The basic seq-2-seq model consists of 2 parts: a recurrent encoder that compresses a sequence to a vector and decoder that unrolls the vector into the output sequence:
Why is the output, w, x, y, z of the decoder used as its input? Shouldn't the hidden state of the RNN from the previous timestamps be enough?
In seq2seq they model the joint distribution of whatever char/word sequence by decomposing it into time-forward conditionals:
\begin{align*} p(w_1,w_2, \dots,w_n) &= \ p(w_1)*p(w_2|w_1) * \ ... \ * p(w_n|w_1, \dots,w_{n-1}) \\ &= \ p(w_1)*\prod_{i=2}^{n}p(w_i|w_{<i}) \end{align*}
This can be sampled by sampling each of the conditional in ascending order. So, that's exactly what they're trying to imitate. You want the second output dependant on the sampled first output, not its distribution.
This is why the hidden state is NOT good for modeling this setup because it is a latent representation of the distribution, not a sample of the distribution.

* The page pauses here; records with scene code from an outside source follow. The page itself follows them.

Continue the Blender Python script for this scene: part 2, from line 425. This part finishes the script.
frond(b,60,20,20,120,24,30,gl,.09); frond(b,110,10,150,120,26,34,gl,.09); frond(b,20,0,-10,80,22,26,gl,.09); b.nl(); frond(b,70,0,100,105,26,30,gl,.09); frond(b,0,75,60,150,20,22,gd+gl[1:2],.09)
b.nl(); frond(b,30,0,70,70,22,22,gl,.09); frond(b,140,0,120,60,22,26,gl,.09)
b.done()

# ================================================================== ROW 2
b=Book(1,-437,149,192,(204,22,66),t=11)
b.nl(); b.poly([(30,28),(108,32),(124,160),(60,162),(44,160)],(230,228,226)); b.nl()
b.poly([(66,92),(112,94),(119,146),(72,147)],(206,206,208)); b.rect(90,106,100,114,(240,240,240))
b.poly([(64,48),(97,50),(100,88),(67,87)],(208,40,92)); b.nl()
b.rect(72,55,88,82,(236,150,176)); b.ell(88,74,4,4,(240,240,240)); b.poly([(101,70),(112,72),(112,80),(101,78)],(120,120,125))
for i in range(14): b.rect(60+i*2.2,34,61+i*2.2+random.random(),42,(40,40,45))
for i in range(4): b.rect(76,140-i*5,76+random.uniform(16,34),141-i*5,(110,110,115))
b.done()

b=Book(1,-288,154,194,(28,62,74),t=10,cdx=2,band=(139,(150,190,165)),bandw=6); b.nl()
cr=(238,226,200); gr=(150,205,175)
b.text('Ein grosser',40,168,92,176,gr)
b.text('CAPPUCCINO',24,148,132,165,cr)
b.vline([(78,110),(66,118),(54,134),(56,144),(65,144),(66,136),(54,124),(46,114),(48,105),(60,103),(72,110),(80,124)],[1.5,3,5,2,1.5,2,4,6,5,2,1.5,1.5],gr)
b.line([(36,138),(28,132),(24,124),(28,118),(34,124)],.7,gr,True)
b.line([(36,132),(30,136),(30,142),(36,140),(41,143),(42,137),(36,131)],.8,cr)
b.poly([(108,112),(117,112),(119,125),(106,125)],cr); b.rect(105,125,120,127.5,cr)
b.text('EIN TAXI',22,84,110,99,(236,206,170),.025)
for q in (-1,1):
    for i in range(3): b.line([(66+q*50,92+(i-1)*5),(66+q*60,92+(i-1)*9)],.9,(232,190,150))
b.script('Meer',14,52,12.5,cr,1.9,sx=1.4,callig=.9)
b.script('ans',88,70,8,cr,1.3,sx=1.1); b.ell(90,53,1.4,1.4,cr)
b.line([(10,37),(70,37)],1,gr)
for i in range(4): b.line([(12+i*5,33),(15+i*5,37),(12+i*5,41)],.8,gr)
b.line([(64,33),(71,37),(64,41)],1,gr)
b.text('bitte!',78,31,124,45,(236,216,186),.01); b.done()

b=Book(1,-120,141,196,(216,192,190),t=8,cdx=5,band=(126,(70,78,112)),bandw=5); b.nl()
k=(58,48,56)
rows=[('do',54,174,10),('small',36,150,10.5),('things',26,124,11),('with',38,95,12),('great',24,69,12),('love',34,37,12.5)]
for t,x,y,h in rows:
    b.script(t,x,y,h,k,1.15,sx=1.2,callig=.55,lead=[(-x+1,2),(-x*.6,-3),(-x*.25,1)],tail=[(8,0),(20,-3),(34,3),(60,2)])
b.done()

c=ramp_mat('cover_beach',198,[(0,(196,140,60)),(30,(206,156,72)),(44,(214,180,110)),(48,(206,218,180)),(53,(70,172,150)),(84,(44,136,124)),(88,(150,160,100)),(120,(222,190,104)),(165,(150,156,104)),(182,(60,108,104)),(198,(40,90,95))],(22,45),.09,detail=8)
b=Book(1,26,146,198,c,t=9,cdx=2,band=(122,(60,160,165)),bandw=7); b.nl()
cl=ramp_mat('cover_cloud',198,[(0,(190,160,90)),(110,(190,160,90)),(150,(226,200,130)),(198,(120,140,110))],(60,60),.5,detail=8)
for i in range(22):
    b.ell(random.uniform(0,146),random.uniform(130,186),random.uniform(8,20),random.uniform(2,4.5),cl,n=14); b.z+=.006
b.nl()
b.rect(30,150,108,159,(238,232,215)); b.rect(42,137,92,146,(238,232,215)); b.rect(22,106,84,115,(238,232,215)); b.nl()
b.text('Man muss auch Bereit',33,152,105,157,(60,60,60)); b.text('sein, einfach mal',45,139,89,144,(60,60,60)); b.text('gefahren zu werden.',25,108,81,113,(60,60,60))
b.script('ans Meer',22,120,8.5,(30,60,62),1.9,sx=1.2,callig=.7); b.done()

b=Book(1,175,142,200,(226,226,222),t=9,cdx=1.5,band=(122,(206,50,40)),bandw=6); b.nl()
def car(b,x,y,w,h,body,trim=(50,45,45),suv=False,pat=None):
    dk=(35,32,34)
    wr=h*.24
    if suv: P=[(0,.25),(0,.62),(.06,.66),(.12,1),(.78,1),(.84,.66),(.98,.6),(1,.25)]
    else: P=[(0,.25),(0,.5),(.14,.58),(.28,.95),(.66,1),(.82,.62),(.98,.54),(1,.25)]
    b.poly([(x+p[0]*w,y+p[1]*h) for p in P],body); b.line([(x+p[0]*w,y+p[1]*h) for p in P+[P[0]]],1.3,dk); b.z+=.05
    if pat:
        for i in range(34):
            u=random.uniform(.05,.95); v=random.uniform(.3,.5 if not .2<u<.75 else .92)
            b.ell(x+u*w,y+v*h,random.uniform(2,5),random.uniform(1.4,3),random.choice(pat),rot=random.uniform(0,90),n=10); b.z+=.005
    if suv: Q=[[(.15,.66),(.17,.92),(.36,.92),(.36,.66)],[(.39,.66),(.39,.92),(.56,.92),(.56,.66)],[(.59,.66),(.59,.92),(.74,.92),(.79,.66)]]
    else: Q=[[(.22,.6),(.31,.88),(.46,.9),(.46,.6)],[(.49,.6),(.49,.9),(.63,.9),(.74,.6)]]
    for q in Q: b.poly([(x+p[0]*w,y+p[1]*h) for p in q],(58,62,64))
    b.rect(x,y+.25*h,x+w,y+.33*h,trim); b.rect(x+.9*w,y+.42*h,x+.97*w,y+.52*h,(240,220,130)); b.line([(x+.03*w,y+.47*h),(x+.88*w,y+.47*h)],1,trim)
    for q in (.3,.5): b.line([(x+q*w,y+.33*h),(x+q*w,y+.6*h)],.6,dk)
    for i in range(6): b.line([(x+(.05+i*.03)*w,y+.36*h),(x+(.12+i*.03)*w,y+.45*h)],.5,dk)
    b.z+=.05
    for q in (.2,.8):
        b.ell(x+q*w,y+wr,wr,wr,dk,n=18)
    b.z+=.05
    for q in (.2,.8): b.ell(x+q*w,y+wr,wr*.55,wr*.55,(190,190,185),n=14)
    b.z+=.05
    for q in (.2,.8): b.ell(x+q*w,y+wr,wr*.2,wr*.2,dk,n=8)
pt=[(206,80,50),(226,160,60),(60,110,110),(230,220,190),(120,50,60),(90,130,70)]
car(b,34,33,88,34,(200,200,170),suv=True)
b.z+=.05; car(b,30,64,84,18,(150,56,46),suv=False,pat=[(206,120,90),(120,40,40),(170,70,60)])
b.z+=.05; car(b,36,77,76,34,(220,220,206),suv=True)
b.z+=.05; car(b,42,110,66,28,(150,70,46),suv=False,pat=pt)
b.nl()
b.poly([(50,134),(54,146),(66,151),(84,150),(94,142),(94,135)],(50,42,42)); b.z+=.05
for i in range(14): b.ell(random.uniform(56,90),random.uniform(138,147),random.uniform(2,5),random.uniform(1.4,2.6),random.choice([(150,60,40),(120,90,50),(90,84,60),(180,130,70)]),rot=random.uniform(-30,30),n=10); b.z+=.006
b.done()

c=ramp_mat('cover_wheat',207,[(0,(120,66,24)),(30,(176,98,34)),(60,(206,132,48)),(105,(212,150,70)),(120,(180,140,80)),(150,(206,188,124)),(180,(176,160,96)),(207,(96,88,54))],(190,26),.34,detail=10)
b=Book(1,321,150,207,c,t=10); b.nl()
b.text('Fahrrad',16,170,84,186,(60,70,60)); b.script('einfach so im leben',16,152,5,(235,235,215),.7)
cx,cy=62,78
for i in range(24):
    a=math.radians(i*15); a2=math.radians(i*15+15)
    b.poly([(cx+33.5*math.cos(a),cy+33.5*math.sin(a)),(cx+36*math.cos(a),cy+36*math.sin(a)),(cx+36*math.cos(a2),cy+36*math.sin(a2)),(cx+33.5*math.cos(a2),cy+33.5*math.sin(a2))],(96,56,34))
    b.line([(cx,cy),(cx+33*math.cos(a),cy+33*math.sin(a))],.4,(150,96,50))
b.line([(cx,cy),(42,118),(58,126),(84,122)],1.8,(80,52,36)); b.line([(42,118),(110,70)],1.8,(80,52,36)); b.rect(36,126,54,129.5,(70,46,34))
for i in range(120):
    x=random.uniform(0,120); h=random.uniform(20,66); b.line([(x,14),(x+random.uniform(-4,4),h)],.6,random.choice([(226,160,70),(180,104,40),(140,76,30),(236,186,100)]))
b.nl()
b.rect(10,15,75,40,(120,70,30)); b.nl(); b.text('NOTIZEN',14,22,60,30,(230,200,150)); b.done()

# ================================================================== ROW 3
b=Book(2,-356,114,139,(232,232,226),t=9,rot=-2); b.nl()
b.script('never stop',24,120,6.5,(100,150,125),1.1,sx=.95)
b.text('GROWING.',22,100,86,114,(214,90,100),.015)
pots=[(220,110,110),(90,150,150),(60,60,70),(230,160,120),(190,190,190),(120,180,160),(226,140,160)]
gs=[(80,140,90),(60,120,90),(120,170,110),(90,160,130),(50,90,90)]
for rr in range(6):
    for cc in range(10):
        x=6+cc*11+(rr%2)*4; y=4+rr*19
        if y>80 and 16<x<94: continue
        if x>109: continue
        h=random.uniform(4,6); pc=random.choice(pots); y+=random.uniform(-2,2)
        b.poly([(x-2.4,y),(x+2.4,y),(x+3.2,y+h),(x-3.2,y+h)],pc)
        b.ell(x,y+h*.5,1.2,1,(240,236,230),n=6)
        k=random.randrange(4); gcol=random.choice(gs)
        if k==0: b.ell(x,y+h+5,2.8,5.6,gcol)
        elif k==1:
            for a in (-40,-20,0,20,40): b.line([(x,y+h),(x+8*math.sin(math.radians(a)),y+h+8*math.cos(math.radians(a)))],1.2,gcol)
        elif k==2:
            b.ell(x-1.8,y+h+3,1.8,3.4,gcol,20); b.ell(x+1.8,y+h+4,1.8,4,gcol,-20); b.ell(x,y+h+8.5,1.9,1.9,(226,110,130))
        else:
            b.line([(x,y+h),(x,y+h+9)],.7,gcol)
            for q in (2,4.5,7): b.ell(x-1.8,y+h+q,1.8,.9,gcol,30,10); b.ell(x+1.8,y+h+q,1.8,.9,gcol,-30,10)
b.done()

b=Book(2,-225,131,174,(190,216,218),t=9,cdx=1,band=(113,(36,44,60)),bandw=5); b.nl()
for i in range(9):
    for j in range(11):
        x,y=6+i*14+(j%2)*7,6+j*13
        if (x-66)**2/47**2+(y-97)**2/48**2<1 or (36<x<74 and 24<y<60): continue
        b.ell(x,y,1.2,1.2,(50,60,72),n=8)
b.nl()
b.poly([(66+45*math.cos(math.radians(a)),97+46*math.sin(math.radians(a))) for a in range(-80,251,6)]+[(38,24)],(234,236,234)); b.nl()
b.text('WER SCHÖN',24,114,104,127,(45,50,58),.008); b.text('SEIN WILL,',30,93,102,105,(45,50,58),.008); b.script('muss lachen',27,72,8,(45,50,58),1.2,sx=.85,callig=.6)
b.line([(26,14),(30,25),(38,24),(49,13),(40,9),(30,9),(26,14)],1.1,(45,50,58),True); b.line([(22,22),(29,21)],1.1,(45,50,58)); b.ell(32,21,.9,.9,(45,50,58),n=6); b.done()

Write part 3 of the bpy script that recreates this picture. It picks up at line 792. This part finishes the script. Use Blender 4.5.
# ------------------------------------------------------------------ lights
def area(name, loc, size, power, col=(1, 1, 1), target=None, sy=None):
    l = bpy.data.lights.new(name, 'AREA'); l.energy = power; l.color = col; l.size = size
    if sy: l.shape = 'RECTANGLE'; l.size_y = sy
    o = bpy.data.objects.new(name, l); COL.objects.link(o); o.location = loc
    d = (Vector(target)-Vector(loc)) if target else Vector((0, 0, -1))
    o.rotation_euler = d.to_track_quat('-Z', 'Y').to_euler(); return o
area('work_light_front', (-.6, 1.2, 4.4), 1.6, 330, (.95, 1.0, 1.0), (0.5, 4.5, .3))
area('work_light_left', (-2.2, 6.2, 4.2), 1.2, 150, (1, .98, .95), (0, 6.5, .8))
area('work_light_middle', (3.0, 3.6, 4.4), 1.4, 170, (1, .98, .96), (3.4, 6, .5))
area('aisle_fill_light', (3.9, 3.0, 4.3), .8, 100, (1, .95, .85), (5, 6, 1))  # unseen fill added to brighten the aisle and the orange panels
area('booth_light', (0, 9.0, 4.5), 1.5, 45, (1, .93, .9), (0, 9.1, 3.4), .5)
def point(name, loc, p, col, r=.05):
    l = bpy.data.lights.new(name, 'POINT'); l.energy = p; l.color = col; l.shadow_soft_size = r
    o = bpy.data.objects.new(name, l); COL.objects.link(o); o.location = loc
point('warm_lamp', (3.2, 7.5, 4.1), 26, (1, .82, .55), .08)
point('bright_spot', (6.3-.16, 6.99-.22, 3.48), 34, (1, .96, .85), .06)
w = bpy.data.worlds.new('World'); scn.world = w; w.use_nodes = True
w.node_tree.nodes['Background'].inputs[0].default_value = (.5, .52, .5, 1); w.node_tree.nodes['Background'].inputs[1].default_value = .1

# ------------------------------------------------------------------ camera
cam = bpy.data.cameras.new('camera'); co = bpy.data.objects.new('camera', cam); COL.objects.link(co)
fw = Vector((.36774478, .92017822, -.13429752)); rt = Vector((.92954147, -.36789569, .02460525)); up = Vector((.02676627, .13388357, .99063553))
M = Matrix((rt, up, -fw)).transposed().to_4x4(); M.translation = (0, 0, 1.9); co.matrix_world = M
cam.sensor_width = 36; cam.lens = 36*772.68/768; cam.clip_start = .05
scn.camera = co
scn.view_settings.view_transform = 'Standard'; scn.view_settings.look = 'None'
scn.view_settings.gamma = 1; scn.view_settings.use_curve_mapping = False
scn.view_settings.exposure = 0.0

Note: In training, they use ground-truth as input by default because it working under the assumption the model should've predicted the correct word, and, if it didn't, the gradient of the word/char level loss will reflect that (this is called teacher forcing and has a multitude of pitfalls).
Shouldn't the hidden state of the RNN from the previous timestamps be enough?
It is theoretically enough to generate a sequence. However, allowing an input offers a couple of convenient extras:
Training data for output sequences is used twice - once as input (as previous sequence data), once as target (to establish loss metric). This may help training process as the decoder trains both as a decoder to the new sequence type and as a predictive model over the output sequence semi-independently - i.e. weights from input to RNN layer are affected by error gradients separately to weights between previous hidden state and next state, although the two sets of weights together influence output and next state, so are not fully independent over a sequence.
By allowing input of sequence so far generated, the decoder can work as a generator, where the next item in the sequence does not need to be the maximum probability item, but can be sampled or have rules applied. This allows for approaches such as BEAM search, commonly used in machine translation, which maintains several potential outputs, selecting best one at the end.
I have not done the experiment, but I suspect the first item results in faster and better generalisation. The second one is very convenient for natural language generation and similar problems.
In the original seq2seq paper, they used two RNN, one for encoding and one for decoding. In the encoder they need to unroll the inputs to capture the time dependency. Now if we want to pass the hidden state from the encoder to the decoder that means that the decoder hidden state shape needs to match the encoder (aka same architecture). Since the architecture is the same, we can not directly generate a sequence of n samples within the decoder without unrolling it and you can not unroll it without an input.